GOAL — With the images removed, repeat the data below exactly.

# start of RECORDED DATA

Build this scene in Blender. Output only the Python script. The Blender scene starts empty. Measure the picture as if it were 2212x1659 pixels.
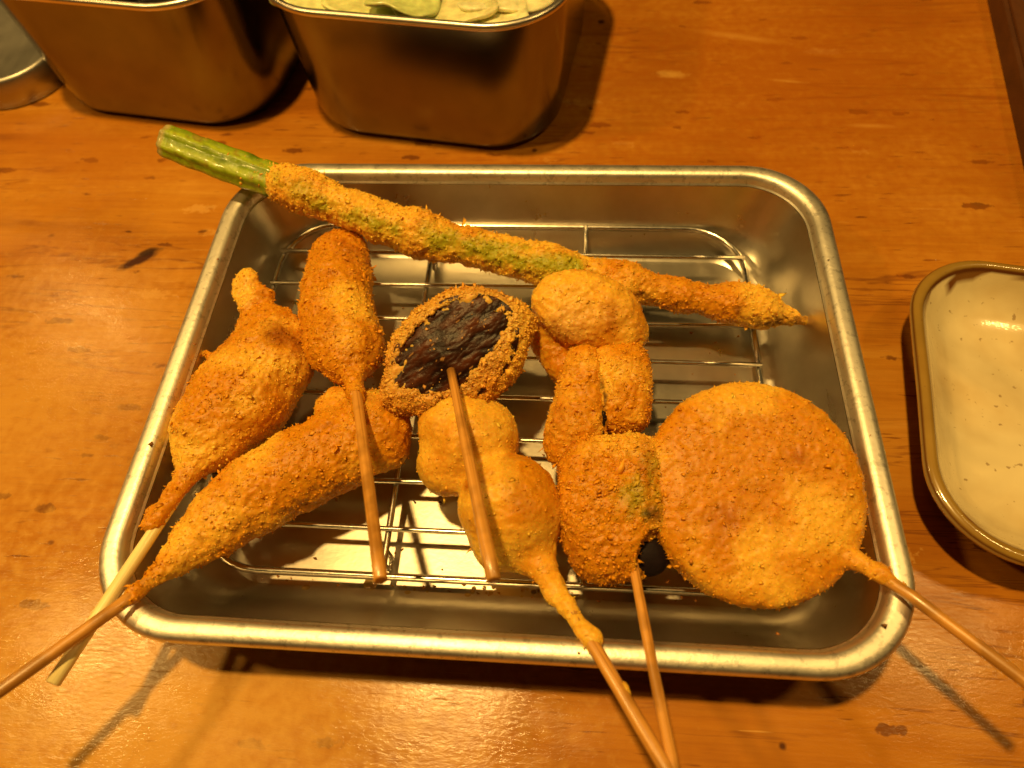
import bpy, math, random
import numpy as np
from mathutils import Vector, Matrix

random.seed(7)
RNG = np.random.default_rng(11)
S = bpy.context.scene
COL = S.collection

# ------------------------------------------------------------------ camera
CAM = np.array([0.01617, -0.10529, 0.20226])
ROT = np.array([[0.99699, 0.06032, -0.04873], [0.02836, -0.86854, -0.49480], [-0.07217, 0.49193, -0.86764]])
FPX = 1440.0                                             # focal length in units of a 2212 wide picture
cd = bpy.data.cameras.new('camera'); cam = bpy.data.objects.new('camera', cd); COL.objects.link(cam)
m = Matrix.Identity(4)
for i in range(3):
    m[i][0], m[i][1], m[i][2], m[i][3] = ROT[0][i], -ROT[1][i], -ROT[2][i], CAM[i]
cam.matrix_world = m
cd.sensor_width = 36; cd.lens = 36 * FPX / 2212; cd.clip_start = 0.01; cd.clip_end = 50
cd.dof.use_dof = True; cd.dof.focus_distance = 0.2; cd.dof.aperture_fstop = 12
S.camera = cam

# ------------------------------------------------------------------ world and lamps
w = bpy.data.worlds.new('World'); S.world = w; w.use_nodes = True
bgn = w.node_tree.nodes['Background']
bgn.inputs[0].default_value = (1.0, 0.58, 0.14, 1); bgn.inputs[1].default_value = 0.006
LAMPCOL = (1.0, 0.605, 0.17)
def lamp(x, y, z, watt, rad):
    l = bpy.data.lights.new('pendant_lamp', 'POINT'); l.energy = watt; l.color = LAMPCOL; l.shadow_soft_size = rad
    o = bpy.data.objects.new('pendant_lamp', l); COL.objects.link(o); o.location = (x, y, z)
lamp(-0.18, 0.07, 1.20, 56, 0.032)        # over the tray
lamp(0.62, 0.14, 0.95, 8, 0.05)           # to the right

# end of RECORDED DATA

WRITTEN ANSWER —
Build this scene in Blender. Output only the Python script. The Blender scene starts empty. Measure the picture as if it were 2212x1659 pixels.
import bpy, math, random
import numpy as np
from mathutils import Vector, Matrix

random.seed(7)
RNG = np.random.default_rng(11)
S = bpy.context.scene
COL = S.collection

# ------------------------------------------------------------------ camera
CAM = np.array([0.01617, -0.10529, 0.20226])
ROT = np.array([[0.99699, 0.06032, -0.04873], [0.02836, -0.86854, -0.49480], [-0.07217, 0.49193, -0.86764]])
FPX = 1440.0                                             # focal length in units of a 2212 wide picture
cd = bpy.data.cameras.new('camera'); cam = bpy.data.objects.new('camera', cd); COL.objects.link(cam)
m = Matrix.Identity(4)
for i in range(3):
    m[i][0], m[i][1], m[i][2], m[i][3] = ROT[0][i], -ROT[1][i], -ROT[2][i], CAM[i]
cam.matrix_world = m
cd.sensor_width = 36; cd.lens = 36 * FPX / 2212; cd.clip_start = 0.01; cd.clip_end = 50
cd.dof.use_dof = True; cd.dof.focus_distance = 0.2; cd.dof.aperture_fstop = 12
S.camera = cam

# ------------------------------------------------------------------ world and lamps
w = bpy.data.worlds.new('World'); S.world = w; w.use_nodes = True
bgn = w.node_tree.nodes['Background']
bgn.inputs[0].default_value = (1.0, 0.58, 0.14, 1); bgn.inputs[1].default_value = 0.006
LAMPCOL = (1.0, 0.605, 0.17)
def lamp(x, y, z, watt, rad):
    l = bpy.data.lights.new('pendant_lamp', 'POINT'); l.energy = watt; l.color = LAMPCOL; l.shadow_soft_size = rad
    o = bpy.data.objects.new('pendant_lamp', l); COL.objects.link(o); o.location = (x, y, z)
lamp(-0.18, 0.07, 1.20, 56, 0.032)        # over the tray
lamp(0.62, 0.14, 0.95, 8, 0.05)           # to the right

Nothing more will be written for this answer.